Brief. Return all lines from the listing below in which the string "image" occurs.

** START OF Material for the task **

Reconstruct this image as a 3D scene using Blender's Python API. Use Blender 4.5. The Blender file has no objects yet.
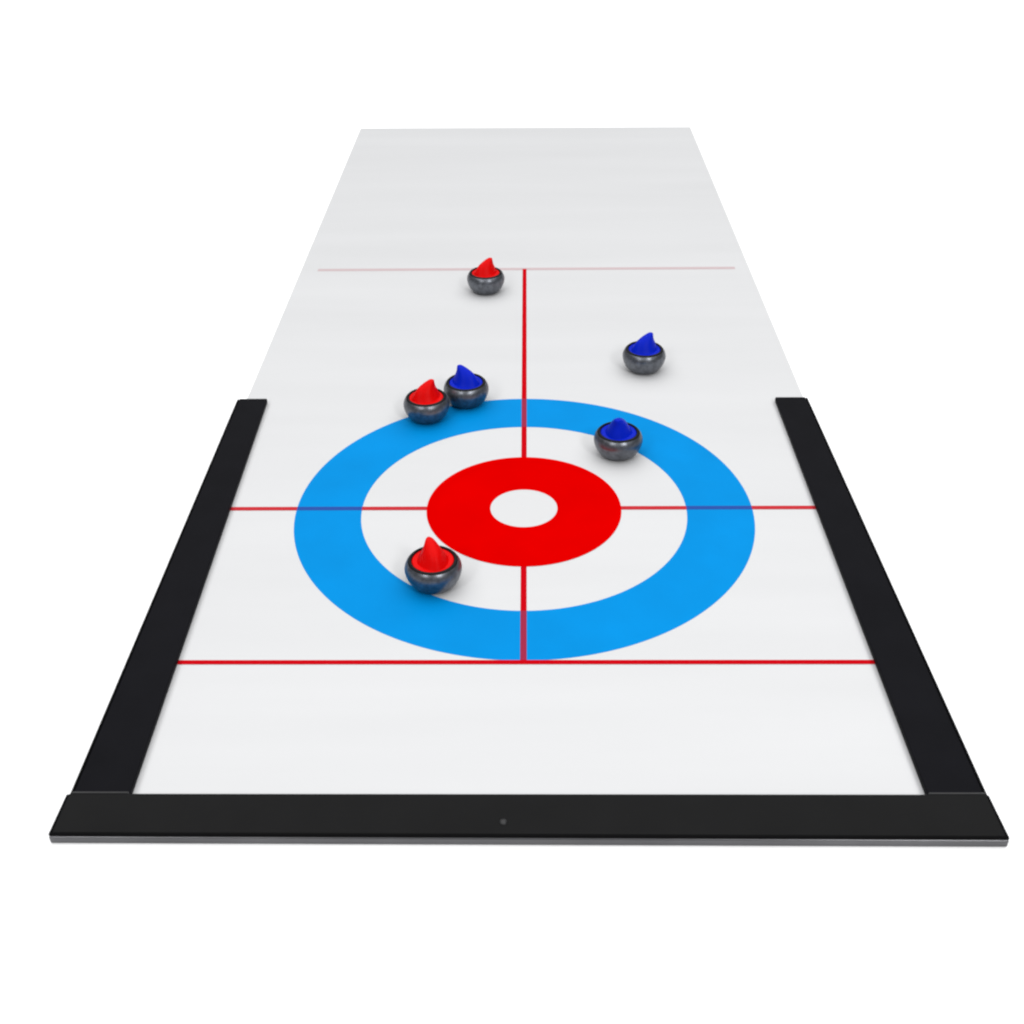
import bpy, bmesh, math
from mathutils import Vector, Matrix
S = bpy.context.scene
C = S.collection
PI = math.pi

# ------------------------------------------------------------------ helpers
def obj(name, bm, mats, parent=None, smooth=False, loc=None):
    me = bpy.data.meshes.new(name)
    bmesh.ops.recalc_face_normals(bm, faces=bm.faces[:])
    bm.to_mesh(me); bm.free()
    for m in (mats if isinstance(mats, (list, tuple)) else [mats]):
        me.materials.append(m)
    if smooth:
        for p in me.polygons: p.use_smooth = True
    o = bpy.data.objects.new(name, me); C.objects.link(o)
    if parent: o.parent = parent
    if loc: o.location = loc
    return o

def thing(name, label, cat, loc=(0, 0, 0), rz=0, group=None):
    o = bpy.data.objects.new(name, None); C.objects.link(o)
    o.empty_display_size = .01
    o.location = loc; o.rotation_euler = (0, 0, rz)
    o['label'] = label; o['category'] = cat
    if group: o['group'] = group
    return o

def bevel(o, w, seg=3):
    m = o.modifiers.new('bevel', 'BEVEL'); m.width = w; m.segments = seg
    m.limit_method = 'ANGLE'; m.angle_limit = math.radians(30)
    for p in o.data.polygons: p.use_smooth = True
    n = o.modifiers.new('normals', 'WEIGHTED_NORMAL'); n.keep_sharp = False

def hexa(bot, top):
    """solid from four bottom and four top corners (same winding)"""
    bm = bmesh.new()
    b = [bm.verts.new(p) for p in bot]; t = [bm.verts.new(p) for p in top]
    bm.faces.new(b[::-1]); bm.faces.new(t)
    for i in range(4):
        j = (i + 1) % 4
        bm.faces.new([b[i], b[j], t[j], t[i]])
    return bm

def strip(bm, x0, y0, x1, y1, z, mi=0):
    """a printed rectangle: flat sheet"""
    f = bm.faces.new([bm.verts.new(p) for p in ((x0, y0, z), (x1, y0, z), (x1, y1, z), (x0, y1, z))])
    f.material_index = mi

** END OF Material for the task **
** START OF Material for the task **

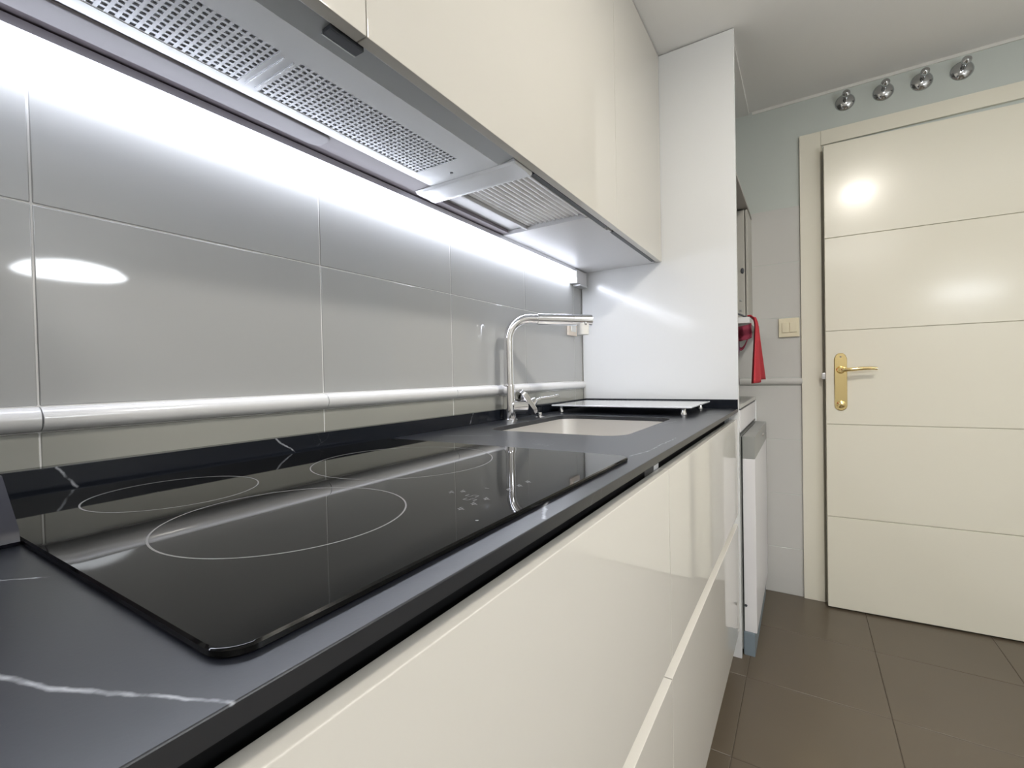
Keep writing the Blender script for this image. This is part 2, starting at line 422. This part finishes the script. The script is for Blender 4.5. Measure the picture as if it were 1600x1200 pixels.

** END OF Material for the task **

Solution for this exercise.
Reconstruct this image as a 3D scene using Blender's Python API. Use Blender 4.5. The Blender file has no objects yet.
Keep writing the Blender script for this image. This is part 2, starting at line 422. This part finishes the script. The script is for Blender 4.5. Measure the picture as if it were 1600x1200 pixels.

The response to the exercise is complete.